8. Issue no.1 is with regard to maintainability of the suit. The issue no.3 is with regard to whether the plaintiffs are the heirs of the recorded tenants namely Haripad Char and Gour Char or not and the issue no.4 was whether the defendants have acquired right, title and interest over the suit property by adverse possession or not? 9. While deciding the issue no.1 the learned trial court has found that raiyati eviction case has been filed in the court of learned S.D.O, Jamtara which decides the matter of eviction in the capacity of Revenue Court and working in the capacity of Revenue Court and it has got no power to decide the right, title and interest of the parties and in view of that, the learned trial court has come to the conclusion that so far continuance of raiyati eviction case and continuance of suit for declaration of right, title and interest cannot be branded as two parallel proceedings for the same cause of action and in view of that, it was decided that the suit is not maintainable and the learned court has given the cogent reason and in view of that the argument of the learned counsel for the appellants is not accepted by the Court with regard to the pendency of earlier proceeding in the court of learned S.D.O. which is on different footing. 10. The issue nos.3 and 4 have been taken simultaneously by the learned trial court. 11. The learned court has considered that the defendant nos.5 and 6 who have adopted the W/S filed by the deceased father stated that the McPherson settlement the suit properties were recorded in the name of Murli Mahto the great grand father of the defendants and since their predecessors in interest have been in possession of the suit properties to the knowledge of all the predecessors in interest of the plaintiffs including the present plaintiffs also. The defendants have admitted the claim of the plaintiffs that Gantzer’s Settlement was the last survey settlement. Haripad Char and Gour Char became the recorded tenants of the suit properties and even after the predecessor in interest of the defendants continued to exercise their possession over the suit properties and presently the defendants are in possession of the suit properties.

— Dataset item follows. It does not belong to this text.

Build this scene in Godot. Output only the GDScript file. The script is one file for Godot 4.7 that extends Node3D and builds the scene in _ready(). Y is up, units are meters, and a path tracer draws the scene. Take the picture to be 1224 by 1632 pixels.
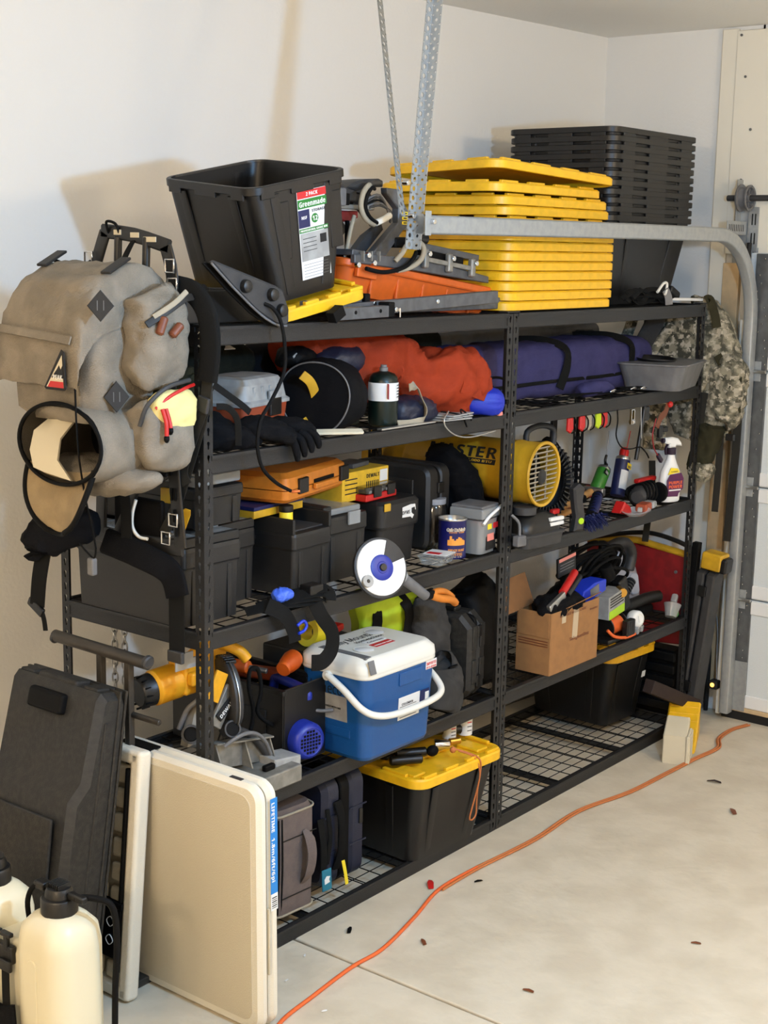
extends Node3D
# Garage shelving scene. x runs along the racks away from the viewer, y up, z out of the rack into the room. Metres.

class MB:
	var v := PackedVector3Array()
	var n := PackedVector3Array()
	var t := Transform3D()

	func tri(a: Vector3, b: Vector3, c: Vector3, na: Vector3, nb: Vector3, nc: Vector3) -> void:
		var A := t * a
		var B := t * b
		var D := t * c
		var NA := (t.basis * na).normalized()
		var NB := (t.basis * nb).normalized()
		var ND := (t.basis * nc).normalized()
		var g := (B - A).cross(D - A)
		if g.length_squared() < 1e-16:
			return
		if g.dot(NA + NB + ND) > 0.0:
			v.append(A); v.append(D); v.append(B)
			n.append(NA); n.append(ND); n.append(NB)
		else:
			v.append(A); v.append(B); v.append(D)
			n.append(NA); n.append(NB); n.append(ND)

	func quad(a: Vector3, b: Vector3, c: Vector3, d: Vector3, na: Vector3, nb: Vector3, nc: Vector3, nd: Vector3) -> void:
		tri(a, b, c, na, nb, nc)
		tri(a, c, d, na, nc, nd)

	func fq(a: Vector3, b: Vector3, c: Vector3, d: Vector3, m: Vector3) -> void:
		quad(a, b, c, d, m, m, m, m)

	func box(c: Vector3, s: Vector3, r := 0.003, b := Basis()) -> MB:
		var h := s * 0.5
		r = minf(r, minf(h.x, minf(h.y, h.z)) * 0.98)
		if r <= 0.0:
			for ax in 3:
				for sg in [-1.0, 1.0]:
					var m := Vector3(); m[ax] = sg
					var u := Vector3(); u[(ax + 1) % 3] = h[(ax + 1) % 3]
					var w := Vector3(); w[(ax + 2) % 3] = h[(ax + 2) % 3]
					var o := m * h[ax]
					fq(c + b * (o - u - w), c + b * (o + u - w), c + b * (o + u + w), c + b * (o - u + w), b * m)
			return self
		var k := h - Vector3(r, r, r)
		for ax in 3:
			var i := (ax + 1) % 3
			var j := (ax + 2) % 3
			for sg in [-1.0, 1.0]:
				var gi := [-h[i], -k[i], k[i], h[i]]
				var gj := [-h[j], -k[j], k[j], h[j]]
				var P := []
				var N := []
				for a in 4:
					for e in 4:
						var p := Vector3()
						p[ax] = sg * h[ax]; p[i] = gi[a]; p[j] = gj[e]
						var q0 := p.clamp(-k, k)
						var d := (p - q0).normalized()
						P.append(c + b * (q0 + d * r)); N.append(b * d)
				for a in 3:
					for e in 3:
						var o := a * 4 + e
						quad(P[o], P[o + 1], P[o + 5], P[o + 4], N[o], N[o + 1], N[o + 5], N[o + 4])
		return self

	# Rings of equal length, wrapped round; hard = flat along the length; caps close the ends.
	func loft(R: Array, hard := false, cap := true, closed := true) -> MB:
		var m := R.size()
		var k: int = R[0].size()
		var cen := []
		for r in R:
			var s := Vector3()
			for p in r: s += p
			cen.append(s / k)
		var nn := func(a: int, b: int, i: int, j: int) -> Vector3:
			var i0 := (i - 1 + k) % k if closed else maxi(i - 1, 0)
			var i1 := (i + 1) % k if closed else mini(i + 1, k - 1)
			var du: Vector3 = R[j][i1] - R[j][i0]
			var dv: Vector3 = R[b][i] - R[a][i]
			if du.length() < 1e-7:
				du = R[a if j == b else b][i1] - R[a if j == b else b][i0]
			if dv.length() < 1e-7:
				dv = cen[b] - cen[a]
			var x := du.cross(dv).normalized()
			if closed and x.dot(R[j][i] - cen[j]) < -1e-7:
				pass
			return x
		# orientation from the signed volume
		var vol := 0.0
		if closed:
			for j in m - 1:
				for i in k:
					var a: Vector3 = R[j][i] - cen[0]
					var b: Vector3 = R[j][(i + 1) % k] - cen[0]
					var d: Vector3 = R[j + 1][i] - cen[0]
					var e: Vector3 = R[j + 1][(i + 1) % k] - cen[0]
					vol += a.dot(b.cross(d)) + e.dot(d.cross(b))
			vol += (cen[m - 1] - cen[0]).dot(ringn(R[m - 1])) * 2.0
		var sg := 1.0 if vol >= 0.0 else -1.0
		var ku := k if closed else k - 1
		for j in m - 1:
			var a0 := j if hard else maxi(j - 1, 0)
			var b0 := j + 1
			var a1 := j
			var b1 := j + 1 if hard else mini(j + 2, m - 1)
			var N0 := []
			var N1 := []
			for i in k:
				N0.append(nn.call(a0, b0, i, j) * sg)
				N1.append(nn.call(a1, b1, i, j + 1) * sg)
			for i in ku:
				var i1 := (i + 1) % k
				quad(R[j][i], R[j][i1], R[j + 1][i1], R[j + 1][i], N0[i], N0[i1], N1[i1], N1[i])
		if cap and closed:
			for e in [0, m - 1]:
				var away: Vector3 = ringn(R[e]).normalized()
				var to: Vector3 = cen[0] - cen[1] if e == 0 else cen[m - 1] - cen[m - 2]
				if to.length() > 1e-7 and away.dot(to) < 0.0: away = -away
				for i in k:
					tri(cen[e], R[e][i], R[e][(i + 1) % k], away, away, away)
		return self

	func ringn(r) -> Vector3:
		var s := Vector3()
		for i in r.size():
			s += r[i].cross(r[(i + 1) % r.size()])
		return s

	# A grid of points as a cloth of thickness th.
	func cloth(G: Array, th := 0.002) -> MB:
		var m := G.size()
		var k: int = G[0].size()
		var N := []
		var U := []
		var L := []
		for j in m:
			var row := []
			var up := PackedVector3Array()
			var lo := PackedVector3Array()
			for i in k:
				var du: Vector3 = G[j][mini(i + 1, k - 1)] - G[j][maxi(i - 1, 0)]
				var dv: Vector3 = G[mini(j + 1, m - 1)][i] - G[maxi(j - 1, 0)][i]
				var x := du.cross(dv).normalized()
				row.append(x); up.append(G[j][i] + x * th * 0.5); lo.append(G[j][i] - x * th * 0.5)
			N.append(row); U.append(up); L.append(lo)
		for j in m - 1:
			for i in k - 1:
				quad(U[j][i], U[j][i + 1], U[j + 1][i + 1], U[j + 1][i], N[j][i], N[j][i + 1], N[j + 1][i + 1], N[j + 1][i])
				quad(L[j][i], L[j][i + 1], L[j + 1][i + 1], L[j + 1][i], -N[j][i], -N[j][i + 1], -N[j + 1][i + 1], -N[j + 1][i])
		for j in m - 1:
			for i in [0, k - 1]:
				var o: Vector3 = (G[j][i] - G[j][1 if i == 0 else k - 2]).normalized()
				fq(U[j][i], U[j + 1][i], L[j + 1][i], L[j][i], o)
		for i in k - 1:
			for j in [0, m - 1]:
				var o: Vector3 = (G[j][i] - G[1 if j == 0 else m - 2][i]).normalized()
				fq(U[j][i], U[j][i + 1], L[j][i + 1], L[j][i], o)
		return self

	# prof: [Vector2(radius, height)...] turned round the y axis of xf
	func lathe(prof: Array, xf := Transform3D(), seg := 24, a0 := 0.0, a1 := TAU) -> MB:
		var ns := []
		for i in prof.size() - 1:
			var d: Vector2 = (prof[i + 1] - prof[i]).normalized()
			ns.append(Vector2(d.y, -d.x))
		var sgn := 1.0
		var area := 0.0
		for i in prof.size() - 1:
			area += (prof[i].x + prof[i + 1].x) * (prof[i + 1].y - prof[i].y)
		if area < 0.0: sgn = -1.0
		var rn := PackedVector2Array()
		for k in seg + 1:
			var a := a0 + (a1 - a0) * k / seg
			rn.append(Vector2(cos(a), sin(a)))
		for i in prof.size() - 1:
			var n0: Vector2 = ns[i]
			var n1: Vector2 = ns[i]
			if i > 0 and ns[i].dot(ns[i - 1]) > 0.72: n0 = (ns[i] + ns[i - 1]).normalized()
			if i < ns.size() - 1 and ns[i].dot(ns[i + 1]) > 0.72: n1 = (ns[i] + ns[i + 1]).normalized()
			var p: Vector2 = prof[i]
			var q: Vector2 = prof[i + 1]
			for k in seg:
				var c := rn[k]
				var d := rn[k + 1]
				quad(xf * Vector3(p.x * c.x, p.y, p.x * c.y), xf * Vector3(p.x * d.x, p.y, p.x * d.y), xf * Vector3(q.x * d.x, q.y, q.x * d.y), xf * Vector3(q.x * c.x, q.y, q.x * c.y),
					xf.basis * Vector3(n0.x * c.x, n0.y, n0.x * c.y) * sgn, xf.basis * Vector3(n0.x * d.x, n0.y, n0.x * d.y) * sgn, xf.basis * Vector3(n1.x * d.x, n1.y, n1.x * d.y) * sgn, xf.basis * Vector3(n1.x * c.x, n1.y, n1.x * c.y) * sgn)
		return self

	static func along(a: Vector3, b: Vector3) -> Transform3D:
		var y := (b - a).normalized()
		var x := y.cross(Vector3(0.31, 0.17, 0.93)).normalized()
		if x.length() < 0.5: x = y.cross(Vector3.RIGHT).normalized()
		return Transform3D(Basis(x, y, x.cross(y)), a)

	func cyl(a: Vector3, b: Vector3, r0: float, r1 := -1.0, seg := 16, bev := 0.0015) -> MB:
		if r1 < 0.0: r1 = r0
		var l := a.distance_to(b)
		var e := minf(bev, minf(l * 0.4, minf(r0, r1) * 0.5))
		return lathe([Vector2(0, 0), Vector2(r0 - e, 0), Vector2(r0, e), Vector2(r1, l - e), Vector2(r1 - e, l), Vector2(0, l)], MB.along(a, b), seg)

	func ball(c: Vector3, r: Vector3, seg := 14, b := Basis()) -> MB:
		var p := []
		var half := seg / 2
		for i in half + 1:
			var a := -PI / 2 + PI * i / half
			p.append(Vector2(maxf(cos(a), 0.0), sin(a)))
		return lathe(p, Transform3D(b * Basis.from_scale(r), c), seg)

	static func smooth(P: Array, sub: int, closed := false) -> Array:
		if sub <= 1 or P.size() < 3: return P
		var o := []
		var m := P.size()
		var last := m if closed else m - 1
		for i in last:
			var p0: Vector3 = P[(i - 1 + m) % m] if closed else P[maxi(i - 1, 0)]
			var p1: Vector3 = P[i]
			var p2: Vector3 = P[(i + 1) % m]
			var p3: Vector3 = P[(i + 2) % m] if closed else P[mini(i + 2, m - 1)]
			for s in sub:
				o.append(p1.cubic_interpolate(p2, p0, p3, float(s) / sub))
		if not closed: o.append(P[m - 1])
		return o

	# Section (2D points) swept along a path; up fixes which way the section's y looks.
	func sweep(P0: Array, sec: PackedVector2Array, up := Vector3.ZERO, sub := 6, closed := false, scl := [], hard := false) -> MB:
		var P := MB.smooth(P0, sub, closed)
		var m := P.size()
		var R := []
		var nrm := up
		for j in m + (1 if closed else 0):
			var jj := j % m
			var a: Vector3 = P[(jj - 1 + m) % m] if closed else P[maxi(jj - 1, 0)]
			var b: Vector3 = P[(jj + 1) % m] if closed else P[mini(jj + 1, m - 1)]
			var d := (b - a).normalized()
			if up == Vector3.ZERO:
				if j == 0: nrm = MB.along(Vector3.ZERO, d).basis.x
				nrm = (nrm - d * nrm.dot(d)).normalized()
			else:
				nrm = (up - d * up.dot(d)).normalized()
			var s := d.cross(nrm)
			var f := 1.0
			if scl.size() > 0:
				var w := float(j) / (m - 1) * (scl.size() - 1)
				var w0 := mini(int(w), scl.size() - 1)
				f = lerpf(scl[w0], scl[mini(w0 + 1, scl.size() - 1)], w - w0)
			var ring := PackedVector3Array()
			for q in sec:
				ring.append(P[jj] + s * q.x * f + nrm * q.y * f)
			R.append(ring)
		return loft(R, hard, not closed)

	func tube(P: Array, r: float, seg := 8, sub := 6, closed := false, scl := []) -> MB:
		var c := PackedVector2Array()
		for i in seg: c.append(Vector2(cos(TAU * i / seg), sin(TAU * i / seg)) * r)
		return sweep(P, c, Vector3.ZERO, sub, closed, scl)

	# Flat band of width w, thickness th; up is the normal of its flat side.
	func band(P: Array, w: float, th: float, up: Vector3, sub := 6, closed := false, scl := []) -> MB:
		var e := th * 0.4
		var x := w * 0.5
		var y := th * 0.5
		return sweep(P, PackedVector2Array([Vector2(-x + e, -y), Vector2(x - e, -y), Vector2(x, -y + e), Vector2(x, y - e), Vector2(x - e, y), Vector2(-x + e, y), Vector2(-x, y - e), Vector2(-x, -y + e)]), up, sub, closed, scl)

	# Polygon in xy pushed out along z by depth (centred), edges chamfered by bev
	func prism(poly: PackedVector2Array, depth: float, bev := 0.002, xf := Transform3D(), rnd := true) -> MB:
		var p := poly
		if Geometry2D.is_polygon_clockwise(p): p.reverse()
		var k := p.size()
		var en := PackedVector2Array()
		for i in k:
			var d := (p[(i + 1) % k] - p[i]).normalized()
			en.append(Vector2(d.y, -d.x))
		var ins := PackedVector2Array()
		for i in k:
			var a := en[(i - 1 + k) % k]
			var b := en[i]
			var m := (a + b)
			var q := m / maxf(m.length_squared() * 0.5, 0.35)
			ins.append(p[i] - q * bev)
		var h := depth * 0.5
		var f := minf(bev, h * 0.9)
		var tr := Geometry2D.triangulate_polygon(ins if bev > 0.0 else p)
		for sg in [-1.0, 1.0]:
			var m := xf.basis * Vector3(0, 0, sg)
			for i in range(0, tr.size(), 3):
				var q := ins if bev > 0.0 else p
				tri(xf * Vector3(q[tr[i]].x, q[tr[i]].y, sg * h), xf * Vector3(q[tr[i + 1]].x, q[tr[i + 1]].y, sg * h), xf * Vector3(q[tr[i + 2]].x, q[tr[i + 2]].y, sg * h), m, m, m)
		for i in k:
			var i1 := (i + 1) % k
			var e0 := en[i]
			var e1 := en[i]
			if rnd and en[(i - 1 + k) % k].dot(en[i]) > 0.75: e0 = (en[(i - 1 + k) % k] + en[i]).normalized()
			if rnd and en[i1].dot(en[i]) > 0.75: e1 = (en[i1] + en[i]).normalized()
			var z := h - f
			var A := xf.basis * Vector3(e0.x, e0.y, 0)
			var B := xf.basis * Vector3(e1.x, e1.y, 0)
			quad(xf * Vector3(p[i].x, p[i].y, -z), xf * Vector3(p[i1].x, p[i1].y, -z), xf * Vector3(p[i1].x, p[i1].y, z), xf * Vector3(p[i].x, p[i].y, z), A, B, B, A)
			if bev > 0.0:
				for sg in [-1.0, 1.0]:
					var m0 := xf.basis * Vector3(e0.x, e0.y, sg).normalized()
					var m1 := xf.basis * Vector3(e1.x, e1.y, sg).normalized()
					quad(xf * Vector3(p[i].x, p[i].y, sg * z), xf * Vector3(p[i1].x, p[i1].y, sg * z), xf * Vector3(ins[i1].x, ins[i1].y, sg * h), xf * Vector3(ins[i].x, ins[i].y, sg * h), m0, m1, m1, m0)
		return self

	func mesh() -> ArrayMesh:
		var a := []
		a.resize(Mesh.ARRAY_MAX)
		a[Mesh.ARRAY_VERTEX] = v
		a[Mesh.ARRAY_NORMAL] = n
		var am := ArrayMesh.new()
		am.add_surface_from_arrays(Mesh.PRIMITIVE_TRIANGLES, a)
		return am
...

The defendants have admitted the claim of the plaintiffs that Gantzer’s Settlement was the last survey settlement. Haripad Char and Gour Char became the recorded tenants of the suit properties and even after the predecessor in interest of the defendants continued to exercise their possession over the suit properties and presently the defendants are in possession of the suit properties. The learned court has found that the documents which have been filed by the defendants in order to justify the claim over the suit properties are not connected in any way directly with the suit properties and so from the reply of the defendants and the evidences of the defendants the learned trial court found that the defendants are claiming the land on the basis of adverse possession and however, they have not given the specific period, that is, the date, month and the year on which the predecessor in interest acquired the possession over the suit properties and considering all these aspects as well as the oral evidences, the learned trial court as come to that finding. 12. The learned trial court has further formulated the points at paragraph 16 of the judgment with regard to the raiyati eviction case being Raiyati Eviction Case No.23 of 2006-07 pending before the learned S.D.O. and the learned appellate court has considered that aspect in paragraph no.18 of the said judgment. The learned appellate court has found that the appellants/ defendants were taking mutually destructive pleas in order to defeat their alleged rights. At one hand, they have claimed themselves to be successor of the recorded tenants of McPherson Settlement and on the other hand they were claiming possession over the suit properties on the basis of adverse possession. In this regard the learned court has considered the judgment of the Hon’ble Supreme Court in the case of Praful Manohar Rele v. Krishnabai Narayan Ghosalkar , reported in (2014) 11 SCC 316 . The learned appellate court has further found that the appellant/defendants have not been able to prove their connection with the suit properties whereas the plaintiff/ respondents by way of Exhibit -1 which is parcha of Mouza Babudih pertaining of AKJ No.28 have been successful in proving the fact that Haripad Char and Gour Char have been shown as recorded tenants therein.
The learned appellate court has found force in the argument of the plaintiff/ respondents that way back in the year 1957 while deciding the conflict between Mcpherson Settlement and Gantzer’s Settlement the Hon’ble Patna High Court has decided in the case of Madn Rai and Anr. V. Khelu Rai and Others , reported in BLJR 1957 Patna 461 wherein it has been held that on the basis of McPherson Settlement and its reverse revision which was taken up in 1992 in the form of Ganatzer’s Settlement and on the basis of that Gantzer’s Survey the settlement must prevail over the original settlement. 13. Discussing all these aspects the learned appellate court has also found that adverse possession has not been proved. It is well settled that on the basis of two contradictory stand the adverse possession cannot be a ground of taking right, title and interest of the suit properties and a reference may be made to the case of Narasamma and Others v. A.Krishna P.P (Dead) Through legal representative reported in (2020) 15 SCC 218 . 14. In view of the above, both the learned courts have given a concurrent finding on the issues in question and there is no perversity in the finding of the learned courts and it is well settled that if there is no error on the facts by the two learned courts, the High Court is not required to re-appreciate the facts in Second Appeal. What has been discussed hereinabove, it is crystal clear that both the learned courts have given a concurrent finding and there is no illegality. The Court finds that there is no substantial question of laws involved to admit the instant Second Appeal. 15. Accordingly, S.A. No.40 of 2024 is dismissed. 16. Pending petition, if any, also stands disposed of accordingly.